__THE REQUEST__: Copy out all lines carrying the word "from".

*** GIVEN INFORMATION ***

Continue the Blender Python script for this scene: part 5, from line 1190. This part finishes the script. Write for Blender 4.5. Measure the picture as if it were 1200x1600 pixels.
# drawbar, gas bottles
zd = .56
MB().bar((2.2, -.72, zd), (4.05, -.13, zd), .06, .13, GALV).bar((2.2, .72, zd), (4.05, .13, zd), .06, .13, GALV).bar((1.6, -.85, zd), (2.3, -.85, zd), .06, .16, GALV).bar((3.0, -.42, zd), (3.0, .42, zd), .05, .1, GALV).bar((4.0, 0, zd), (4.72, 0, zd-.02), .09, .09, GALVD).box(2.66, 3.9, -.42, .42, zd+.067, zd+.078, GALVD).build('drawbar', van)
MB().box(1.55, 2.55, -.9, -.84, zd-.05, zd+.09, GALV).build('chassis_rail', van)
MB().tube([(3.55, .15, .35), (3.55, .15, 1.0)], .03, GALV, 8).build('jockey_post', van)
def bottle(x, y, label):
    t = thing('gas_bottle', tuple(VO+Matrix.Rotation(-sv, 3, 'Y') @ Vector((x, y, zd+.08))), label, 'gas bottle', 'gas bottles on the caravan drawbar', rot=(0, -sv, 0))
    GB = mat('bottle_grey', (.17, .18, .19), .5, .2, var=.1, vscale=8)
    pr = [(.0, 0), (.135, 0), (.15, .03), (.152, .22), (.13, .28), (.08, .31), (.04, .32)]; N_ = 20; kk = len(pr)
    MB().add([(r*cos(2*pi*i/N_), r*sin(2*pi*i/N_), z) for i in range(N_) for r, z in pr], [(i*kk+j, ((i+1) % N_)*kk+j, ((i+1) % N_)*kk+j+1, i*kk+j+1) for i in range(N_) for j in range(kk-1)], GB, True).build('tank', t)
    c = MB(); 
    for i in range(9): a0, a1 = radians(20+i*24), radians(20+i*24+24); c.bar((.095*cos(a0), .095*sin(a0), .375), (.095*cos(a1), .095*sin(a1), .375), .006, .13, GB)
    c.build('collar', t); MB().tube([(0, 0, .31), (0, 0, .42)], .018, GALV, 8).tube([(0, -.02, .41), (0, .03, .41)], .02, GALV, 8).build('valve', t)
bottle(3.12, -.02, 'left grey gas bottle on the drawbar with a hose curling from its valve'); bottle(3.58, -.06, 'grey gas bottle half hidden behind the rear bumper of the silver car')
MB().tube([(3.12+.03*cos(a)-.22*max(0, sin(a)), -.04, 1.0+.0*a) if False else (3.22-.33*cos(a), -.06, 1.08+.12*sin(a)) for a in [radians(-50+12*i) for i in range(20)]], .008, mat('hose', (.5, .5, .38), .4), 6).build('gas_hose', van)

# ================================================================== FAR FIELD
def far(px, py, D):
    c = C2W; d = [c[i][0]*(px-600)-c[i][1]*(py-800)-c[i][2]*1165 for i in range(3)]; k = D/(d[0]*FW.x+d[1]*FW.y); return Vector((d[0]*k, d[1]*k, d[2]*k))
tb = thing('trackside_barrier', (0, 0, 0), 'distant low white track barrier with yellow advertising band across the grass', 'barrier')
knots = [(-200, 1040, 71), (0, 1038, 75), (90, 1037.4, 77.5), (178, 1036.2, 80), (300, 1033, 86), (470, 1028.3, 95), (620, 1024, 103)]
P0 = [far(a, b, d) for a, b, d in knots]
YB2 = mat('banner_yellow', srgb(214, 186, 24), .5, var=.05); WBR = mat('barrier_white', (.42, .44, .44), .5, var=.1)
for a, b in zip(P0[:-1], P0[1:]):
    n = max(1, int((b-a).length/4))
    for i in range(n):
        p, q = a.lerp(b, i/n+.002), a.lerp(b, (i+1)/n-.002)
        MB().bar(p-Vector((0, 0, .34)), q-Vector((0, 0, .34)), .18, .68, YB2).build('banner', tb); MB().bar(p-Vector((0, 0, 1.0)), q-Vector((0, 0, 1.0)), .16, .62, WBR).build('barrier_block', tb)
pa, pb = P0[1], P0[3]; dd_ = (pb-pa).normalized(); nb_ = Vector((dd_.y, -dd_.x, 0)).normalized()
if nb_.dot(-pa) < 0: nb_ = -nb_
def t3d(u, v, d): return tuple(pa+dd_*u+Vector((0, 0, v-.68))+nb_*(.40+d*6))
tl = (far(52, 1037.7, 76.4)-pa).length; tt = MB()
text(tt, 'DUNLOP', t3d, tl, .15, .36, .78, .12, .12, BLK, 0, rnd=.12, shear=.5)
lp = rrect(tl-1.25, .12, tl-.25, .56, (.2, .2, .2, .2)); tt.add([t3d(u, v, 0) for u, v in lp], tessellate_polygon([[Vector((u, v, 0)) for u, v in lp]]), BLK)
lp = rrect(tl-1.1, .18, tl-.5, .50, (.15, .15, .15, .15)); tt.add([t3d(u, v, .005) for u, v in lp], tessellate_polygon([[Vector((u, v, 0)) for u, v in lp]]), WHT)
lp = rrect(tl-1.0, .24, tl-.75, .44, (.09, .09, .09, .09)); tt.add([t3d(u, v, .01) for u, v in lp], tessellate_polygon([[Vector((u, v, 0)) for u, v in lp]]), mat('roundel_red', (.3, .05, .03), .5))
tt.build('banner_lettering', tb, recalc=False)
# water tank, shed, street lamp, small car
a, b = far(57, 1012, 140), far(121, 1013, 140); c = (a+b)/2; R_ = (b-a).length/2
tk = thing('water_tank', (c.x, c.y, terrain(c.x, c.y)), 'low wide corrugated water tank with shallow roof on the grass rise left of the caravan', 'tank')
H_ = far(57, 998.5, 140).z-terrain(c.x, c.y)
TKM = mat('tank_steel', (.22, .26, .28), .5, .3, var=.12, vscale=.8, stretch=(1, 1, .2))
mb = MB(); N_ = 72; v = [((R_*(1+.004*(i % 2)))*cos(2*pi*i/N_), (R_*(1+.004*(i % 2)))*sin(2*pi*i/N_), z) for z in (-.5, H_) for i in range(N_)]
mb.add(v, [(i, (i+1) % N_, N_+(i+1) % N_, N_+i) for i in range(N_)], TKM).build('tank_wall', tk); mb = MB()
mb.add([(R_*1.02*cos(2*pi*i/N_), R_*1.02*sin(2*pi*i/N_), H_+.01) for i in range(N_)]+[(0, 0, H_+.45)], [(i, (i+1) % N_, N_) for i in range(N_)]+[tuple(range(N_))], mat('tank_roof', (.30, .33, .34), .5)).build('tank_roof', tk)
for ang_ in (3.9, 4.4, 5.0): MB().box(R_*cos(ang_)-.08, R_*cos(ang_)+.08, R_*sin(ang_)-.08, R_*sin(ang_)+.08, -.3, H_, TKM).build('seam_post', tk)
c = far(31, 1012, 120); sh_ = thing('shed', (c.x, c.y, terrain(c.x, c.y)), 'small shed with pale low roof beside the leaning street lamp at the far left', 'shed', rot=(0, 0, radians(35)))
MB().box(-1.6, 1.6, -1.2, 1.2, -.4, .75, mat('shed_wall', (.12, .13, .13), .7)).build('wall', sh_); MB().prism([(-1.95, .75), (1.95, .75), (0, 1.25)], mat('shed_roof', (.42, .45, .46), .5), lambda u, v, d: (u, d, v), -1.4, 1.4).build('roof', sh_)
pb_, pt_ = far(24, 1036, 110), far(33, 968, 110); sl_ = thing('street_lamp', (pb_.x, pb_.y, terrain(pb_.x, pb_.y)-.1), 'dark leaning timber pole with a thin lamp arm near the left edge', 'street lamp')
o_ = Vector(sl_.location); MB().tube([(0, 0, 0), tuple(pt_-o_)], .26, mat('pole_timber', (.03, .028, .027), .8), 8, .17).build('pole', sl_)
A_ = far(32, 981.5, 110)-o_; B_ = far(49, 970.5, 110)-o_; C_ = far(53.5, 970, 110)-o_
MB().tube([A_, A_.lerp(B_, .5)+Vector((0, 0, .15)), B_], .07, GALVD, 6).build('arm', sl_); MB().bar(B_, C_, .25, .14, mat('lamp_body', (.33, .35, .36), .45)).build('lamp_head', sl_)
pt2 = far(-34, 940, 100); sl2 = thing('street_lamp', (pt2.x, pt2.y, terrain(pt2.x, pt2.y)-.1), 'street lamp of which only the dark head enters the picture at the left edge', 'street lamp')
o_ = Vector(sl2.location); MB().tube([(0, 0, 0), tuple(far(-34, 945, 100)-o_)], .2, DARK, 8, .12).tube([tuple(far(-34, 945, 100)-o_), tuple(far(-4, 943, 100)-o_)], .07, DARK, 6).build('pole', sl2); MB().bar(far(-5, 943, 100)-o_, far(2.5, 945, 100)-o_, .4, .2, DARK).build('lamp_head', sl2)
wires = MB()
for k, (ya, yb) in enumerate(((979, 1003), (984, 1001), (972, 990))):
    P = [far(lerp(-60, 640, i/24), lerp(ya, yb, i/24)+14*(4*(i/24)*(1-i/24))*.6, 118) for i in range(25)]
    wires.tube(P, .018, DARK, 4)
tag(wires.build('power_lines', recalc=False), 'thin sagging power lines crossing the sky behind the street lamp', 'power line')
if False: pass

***

__OUTPUT FOR THIS EXERCISE__:
Continue the Blender Python script for this scene: part 5, from line 1190. This part finishes the script. Write for Blender 4.5. Measure the picture as if it were 1200x1600 pixels.
bottle(3.12, -.02, 'left grey gas bottle on the drawbar with a hose curling from its valve'); bottle(3.58, -.06, 'grey gas bottle half hidden behind the rear bumper of the silver car')